Al sesto album all’attivo, David Berkeley ha trovato il suo equilibrio, personale ed artistico, trasferendosi con la famiglia a Santa Fe, New Mexico, dopo anni di vagabondaggi musicali per gli Stati Uniti e per l’Europa, coltivando la sua doppia passione, per la musica e per la scrittura.
Cardboard Boat è infatti strettamente legato ad un libro intitolato The Free Brontosaurus pubblicato in concomitanza e i cui personaggi vengono qui sviscerati e descritti attraverso dieci canzoni dal taglio cantautorale che deve molto a Nick Drake, Donovan, Tim Buckley e anche ai Fairport Convention più americani.

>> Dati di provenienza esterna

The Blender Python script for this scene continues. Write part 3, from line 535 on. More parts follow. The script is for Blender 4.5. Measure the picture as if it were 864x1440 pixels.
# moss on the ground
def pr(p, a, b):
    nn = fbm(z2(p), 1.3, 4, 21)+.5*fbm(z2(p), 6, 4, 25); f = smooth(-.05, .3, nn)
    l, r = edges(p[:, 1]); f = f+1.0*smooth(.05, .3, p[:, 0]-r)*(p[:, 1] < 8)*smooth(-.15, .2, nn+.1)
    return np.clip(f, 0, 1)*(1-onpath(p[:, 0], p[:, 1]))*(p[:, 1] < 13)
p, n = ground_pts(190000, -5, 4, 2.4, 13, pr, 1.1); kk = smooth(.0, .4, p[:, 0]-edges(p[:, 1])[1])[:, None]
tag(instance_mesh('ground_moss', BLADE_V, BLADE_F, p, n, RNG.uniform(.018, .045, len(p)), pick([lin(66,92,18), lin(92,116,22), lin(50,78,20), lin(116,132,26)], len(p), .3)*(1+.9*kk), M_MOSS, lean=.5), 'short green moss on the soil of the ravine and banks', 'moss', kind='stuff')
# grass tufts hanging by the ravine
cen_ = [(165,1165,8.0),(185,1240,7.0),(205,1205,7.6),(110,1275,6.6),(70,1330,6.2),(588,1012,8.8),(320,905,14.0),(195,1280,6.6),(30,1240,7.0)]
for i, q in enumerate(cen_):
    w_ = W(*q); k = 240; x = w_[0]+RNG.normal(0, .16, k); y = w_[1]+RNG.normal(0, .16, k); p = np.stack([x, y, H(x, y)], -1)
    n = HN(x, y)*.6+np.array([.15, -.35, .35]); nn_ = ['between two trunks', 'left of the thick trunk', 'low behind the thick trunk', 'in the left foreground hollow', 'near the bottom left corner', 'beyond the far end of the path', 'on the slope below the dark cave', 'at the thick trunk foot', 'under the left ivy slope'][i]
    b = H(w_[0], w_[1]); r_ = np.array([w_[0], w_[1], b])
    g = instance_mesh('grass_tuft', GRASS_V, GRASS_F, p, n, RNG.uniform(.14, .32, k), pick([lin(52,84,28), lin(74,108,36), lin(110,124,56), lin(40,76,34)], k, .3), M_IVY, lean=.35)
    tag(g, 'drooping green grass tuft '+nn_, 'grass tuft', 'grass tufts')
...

Una voce calda ed espressiva, arrangiamenti curati nei minimi particolari senza risultare freddi ma con la consapevolezza di trovarci di fronte ad un autore profondo e maturo, la presenza di ospiti di grande valore come Sara Watkins (Nickel Creek, Watkins Family Hour), qui ‘solo’ come vocalist, il chitarrista Bill Titus, i fiati di Jordan Katz e il corposo contrabbasso di Will Robertson, queste sono le peculiarità di un lavoro intimista, accorato e pregno di poesia.
To The Sea con un break chitarristico che mi ha ricordato il Jerry Donahue (chitarrista americano con i Fairport e i Fotheringay) più ispirato, la title-track in cui si rincorrono violino e banjo in un crescendo ricco di pathos, Setting Sail, Colored Birds, la tenue Wishing Well introdotta da un piacevolissimo arpeggio di chitarra acustica, Hole In My Heart guidata ancora da un bel fiddle nelle mani di Jason Crosby, giocano tutte con le emozioni più vere, con le impressioni più coinvolgenti, in un insieme coeso, un ‘body of work’ veramente rimarchevole.
La produzione, oltre al coinvolgimento diretto dei musicisti stessi, vede la presenza di Jono Manson, nella triplice veste di ingegnere del suono e di session man, sempre prezioso per i suoi interventi alla chitarra acustica.
Disco cristallino e profondamente ispirato.